Mais l’acquisition d’un nouveau condo entraînerait aussi sa part d’incertitude. Outre les frais afférents au changement de propriété (déménagement, droits de mutation, frais notariaux…), que le planificateur estime pour notre exercice à 5 % de la propriété acquise, il faut compter avec les prix élevés du marché.

« Selon le prix de vente du condo actuel, il faudra prévoir une dépense additionnelle variant entre 100 000 $ et 180 000 $ pour acquérir le nouveau condo », dit-il.

Il calcule qu’avec une augmentation du fardeau hypothécaire de 150 000 $ et un taux d’intérêt moyen de 3 %, la part de Paul se trouverait augmentée d’environ 300 $ par mois.

Dans ce scénario, ses épargnes sont pratiquement à sec quand il atteint 94 ans.

Ce plan est réalisable, mais les risques de manquer d’argent sont présents.

Benoit Chaurette, planificateur financier

M. Chaurette inclut dans son calcul une contribution de 10 000 $ de Paul aux frais afférents.

« Il n’y a pas de marge d’erreur », constate-t-il. Un rendement inférieur à 3,5 % « compromettrait l’atteinte des objectifs de retraite ».

Scénario logement

Vérifions le scénario de la location d’un appartement.

Si le condo était vendu 350 000 $, Paul encaisserait 56 000 $, selon le partage qu’il a décrit.

Le gain en capital réalisé sur une résidence principale étant exempté d’impôt, cette somme pourra être intégralement ajoutée à ses épargnes. « Il faut davantage penser au CELI pour investir ce profit », suggère au passage Benoit Chaurette. « Les revenus imposables de Paul ne sont pas assez élevés pour justifier une déduction fiscale de l’ordre de 56 000 $. »

Tout le problème est de savoir à quel point les dépenses d’un logement locatif seront inférieures au coût actuel de 2400 $ par mois, incluant l’électricité, l’internet et la câblodistribution.

Alors que les paiements hypothécaires sont relativement stables et finissent même par disparaître une fois le prêt acquitté, le loyer sera sujet aux augmentations récurrentes.

En supposant que les prix des loyers et de l’immobilier augmentent au même rythme que l’inflation, il ne faudrait pas que le coût d’habitation excède 1750 $ par mois pour justifier cette décision.

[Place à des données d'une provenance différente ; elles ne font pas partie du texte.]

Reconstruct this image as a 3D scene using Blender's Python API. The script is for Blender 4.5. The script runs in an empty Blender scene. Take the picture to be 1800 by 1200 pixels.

Benoit Chaurette, planificateur financier

Avec des frais d’électricité, de câblodistribution et de l’internet qui avoisinent 300 $ par mois, le loyer ne devra donc pas excéder 1450 $ par mois.

Dans le marché actuel, c’est un pari.

« Financièrement, l’option de conserver son condo est probablement la moins risquée et le plus simple compte tenu de sa situation », conclut Benoit Chaurette, sans trop de surprise.

L’exercice a le mérite de confirmer la validité des prémisses de Paul.

« Son projet de retraite est tout à fait réaliste s’il reste dans son condo, conclut notre planificateur. Même en ayant de très faibles rendements sur ses investissements, il a assez d’actifs pour la retraite. »

* Bien que le cas mis en lumière dans cette rubrique soit réel, les prénoms utilisés sont fictifs.